Caoramas

Septiembre

Septiembre

Fui a ver la nueva casa de unos amigos y en el camino ya noté algo extraño: hacía calor pero no tanto; la luz era de verano, pero no tanto; me llevaron en un Mercedes, pero no tanto, porque no era grandote, sólo tenía dos puertas, el salpicadero no era de madera, había un computador de a bordo, se podía hablar por teléfono a través de los altavoces de la radio y, por fuera, era de un color gris metalizado como todos los coches pequeños.

Hace muchos años, deteníamos los partidos de fútbol en calles sin asfaltar, porque el portero –que era una posición de juego del todo innecesaria en el fútbol de barrio y que, por lo tanto, era cubierta por un castigado por malo, o por un escayolado o por un gordito aburrido– avisaba a gritos de que venía un coche. Si era agosto, el coche podía ser un Mercedes parsimonioso y conducido por un inmigrante en Alemania, y entonces nos parecía que tardaba en pasar lo que un tren de mercancías, lo veíamos alejarse y alguno comentaba que su tío tenía un Mercedes cuyo cuentakilómetros terminaba en 140. Así que aquel Mercedes pequeño y con salpicadero de plástico duro, en el que a mí me llevaron no era un Mercedes. Había algo falso en la mañana de domingo.

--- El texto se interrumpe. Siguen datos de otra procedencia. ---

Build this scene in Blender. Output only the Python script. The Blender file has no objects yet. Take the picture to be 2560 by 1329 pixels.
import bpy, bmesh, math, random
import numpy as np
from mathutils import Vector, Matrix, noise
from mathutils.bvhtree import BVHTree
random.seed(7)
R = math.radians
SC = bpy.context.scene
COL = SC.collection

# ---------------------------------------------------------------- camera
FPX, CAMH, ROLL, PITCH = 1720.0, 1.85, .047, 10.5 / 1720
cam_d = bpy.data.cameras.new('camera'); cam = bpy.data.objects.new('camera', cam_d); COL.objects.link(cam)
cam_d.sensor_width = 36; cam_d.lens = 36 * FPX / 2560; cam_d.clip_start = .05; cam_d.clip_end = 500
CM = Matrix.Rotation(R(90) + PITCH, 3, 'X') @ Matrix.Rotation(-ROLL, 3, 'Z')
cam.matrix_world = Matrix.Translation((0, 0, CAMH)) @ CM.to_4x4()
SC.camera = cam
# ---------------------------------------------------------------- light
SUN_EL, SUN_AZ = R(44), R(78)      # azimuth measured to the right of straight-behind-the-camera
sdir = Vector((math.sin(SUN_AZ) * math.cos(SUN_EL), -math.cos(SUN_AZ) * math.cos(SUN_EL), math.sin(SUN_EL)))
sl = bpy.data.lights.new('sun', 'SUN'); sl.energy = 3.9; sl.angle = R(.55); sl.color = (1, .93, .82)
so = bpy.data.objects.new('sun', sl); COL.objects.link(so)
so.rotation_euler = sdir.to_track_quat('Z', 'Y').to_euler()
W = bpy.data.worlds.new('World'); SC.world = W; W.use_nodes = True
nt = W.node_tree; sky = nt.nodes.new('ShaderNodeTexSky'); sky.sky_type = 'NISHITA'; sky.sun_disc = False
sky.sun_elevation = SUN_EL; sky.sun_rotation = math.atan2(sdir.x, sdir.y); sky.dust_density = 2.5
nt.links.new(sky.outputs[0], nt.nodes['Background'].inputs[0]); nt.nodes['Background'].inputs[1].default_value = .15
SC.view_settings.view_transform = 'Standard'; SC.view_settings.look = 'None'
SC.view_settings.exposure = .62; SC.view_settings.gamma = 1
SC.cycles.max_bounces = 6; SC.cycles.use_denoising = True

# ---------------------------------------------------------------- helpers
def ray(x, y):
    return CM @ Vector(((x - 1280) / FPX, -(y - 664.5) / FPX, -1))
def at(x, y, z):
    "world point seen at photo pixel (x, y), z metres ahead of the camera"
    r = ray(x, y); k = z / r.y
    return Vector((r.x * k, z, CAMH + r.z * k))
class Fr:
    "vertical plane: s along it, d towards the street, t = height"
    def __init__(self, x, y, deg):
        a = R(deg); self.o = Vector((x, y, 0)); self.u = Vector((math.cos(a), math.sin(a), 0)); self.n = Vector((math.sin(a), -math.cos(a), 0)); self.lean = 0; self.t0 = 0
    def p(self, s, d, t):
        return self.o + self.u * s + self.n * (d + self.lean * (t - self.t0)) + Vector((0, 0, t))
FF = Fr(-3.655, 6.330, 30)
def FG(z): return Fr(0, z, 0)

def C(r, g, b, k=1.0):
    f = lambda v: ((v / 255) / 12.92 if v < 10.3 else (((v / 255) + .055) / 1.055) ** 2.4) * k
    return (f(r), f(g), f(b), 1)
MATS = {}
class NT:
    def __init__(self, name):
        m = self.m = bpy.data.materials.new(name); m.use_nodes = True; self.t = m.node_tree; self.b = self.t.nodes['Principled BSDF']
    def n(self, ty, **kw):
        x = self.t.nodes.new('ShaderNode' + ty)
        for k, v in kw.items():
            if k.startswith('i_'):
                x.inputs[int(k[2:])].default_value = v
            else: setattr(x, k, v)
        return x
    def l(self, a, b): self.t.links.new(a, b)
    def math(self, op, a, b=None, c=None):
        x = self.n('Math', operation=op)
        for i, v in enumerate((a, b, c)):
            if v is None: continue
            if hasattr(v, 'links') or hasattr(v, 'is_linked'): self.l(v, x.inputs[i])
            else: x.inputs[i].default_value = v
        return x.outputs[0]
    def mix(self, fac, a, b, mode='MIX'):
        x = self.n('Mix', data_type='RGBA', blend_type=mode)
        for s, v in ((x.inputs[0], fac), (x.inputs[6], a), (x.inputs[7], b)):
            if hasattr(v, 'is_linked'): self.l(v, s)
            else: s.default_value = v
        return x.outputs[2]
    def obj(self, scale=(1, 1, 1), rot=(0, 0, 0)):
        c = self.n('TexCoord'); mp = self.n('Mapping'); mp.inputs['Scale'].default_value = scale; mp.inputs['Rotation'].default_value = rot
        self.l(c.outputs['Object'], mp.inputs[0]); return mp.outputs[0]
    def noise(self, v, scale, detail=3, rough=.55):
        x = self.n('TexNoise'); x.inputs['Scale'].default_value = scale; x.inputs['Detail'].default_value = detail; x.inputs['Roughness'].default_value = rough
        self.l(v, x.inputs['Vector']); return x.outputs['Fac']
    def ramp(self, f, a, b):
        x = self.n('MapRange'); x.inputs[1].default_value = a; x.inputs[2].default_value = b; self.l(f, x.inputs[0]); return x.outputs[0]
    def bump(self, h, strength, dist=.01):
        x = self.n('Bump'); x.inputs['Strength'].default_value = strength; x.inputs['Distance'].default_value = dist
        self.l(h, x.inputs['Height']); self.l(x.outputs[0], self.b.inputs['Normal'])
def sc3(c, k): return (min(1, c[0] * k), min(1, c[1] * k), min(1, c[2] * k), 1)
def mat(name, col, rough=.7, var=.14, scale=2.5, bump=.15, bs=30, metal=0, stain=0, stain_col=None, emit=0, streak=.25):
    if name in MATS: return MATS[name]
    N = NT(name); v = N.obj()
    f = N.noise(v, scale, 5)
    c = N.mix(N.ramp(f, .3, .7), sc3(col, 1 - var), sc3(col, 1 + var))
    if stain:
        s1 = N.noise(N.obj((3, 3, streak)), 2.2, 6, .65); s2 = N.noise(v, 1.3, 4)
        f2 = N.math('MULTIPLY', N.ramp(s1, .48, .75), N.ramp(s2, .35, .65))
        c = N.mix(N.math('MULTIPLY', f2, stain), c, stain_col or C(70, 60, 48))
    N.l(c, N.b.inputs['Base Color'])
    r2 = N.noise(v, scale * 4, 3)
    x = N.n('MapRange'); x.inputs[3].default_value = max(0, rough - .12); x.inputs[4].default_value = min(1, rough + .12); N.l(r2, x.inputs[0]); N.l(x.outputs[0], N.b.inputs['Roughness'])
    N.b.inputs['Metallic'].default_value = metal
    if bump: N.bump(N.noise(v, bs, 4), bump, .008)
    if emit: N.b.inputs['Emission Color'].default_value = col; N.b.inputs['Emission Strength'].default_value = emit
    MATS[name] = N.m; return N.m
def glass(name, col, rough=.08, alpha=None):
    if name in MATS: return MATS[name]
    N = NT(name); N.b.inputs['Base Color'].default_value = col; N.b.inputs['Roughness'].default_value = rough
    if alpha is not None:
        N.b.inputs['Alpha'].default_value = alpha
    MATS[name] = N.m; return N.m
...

Después de ver la casa, fuimos a comer a un restaurante de carretera y todas mis sospechas se confirmaron: detrás de unas vallas metálicas había unos animales grandes y bípedos que comían avispas. Le pregunté a mi hijo por el nombre de aquel bicho. “Es un avestruz” –me dijo. “No puede ser –repuse tajante–. Los avestruces son rosáceos como los flamencos, viven en África y esconden la cabeza bajo tierra cuando los atacan los leones”. Era todo lo que yo sabía sobre avestruces, aprendido en un álbum de cromos de mi infancia y lo exhibí, porque un padre siempre debe mostrar que lo sabe todo. No acabó ahí la cosa: los adultos se pusieron a comer carne de avestruz con salsa a la pimienta y se empeñaron en que la probara. Me negué. “Eso no puede ser bueno” –les advertí. Y es que, por encima de la valla del corral, masticando avispas y con gesto de pena, nos miraba atento otro avestruz vivo, despeinado y baboso como un marido cuando duerme la siesta en el sofá. “¿Y por qué no coméis directamente avispas fritas?” –les pregunté a mis amigos.

Para olvidarme, en la sobremesa me tomé un whisky y el amable camarero me invitó a otro. Llegué a casa a las ocho y les conté a mis niños el cuento de los tres lobitos y el cerdo feroz. Cuando terminé la narración, ya era de noche, luego ya no era verano. Me quedé dormido y me acabo de despertar. Son las cuatro de la mañana y a esta hora sólo se puede dejar constancia de que la sospecha vivía en mi espíritu desde años atrás, pero hoy la he confirmado: septiembre no es un mes, septiembre es un día escaso en el que se acaba el verano y sientes una angustia infantil de tarde de domingo sin hacer los deberes.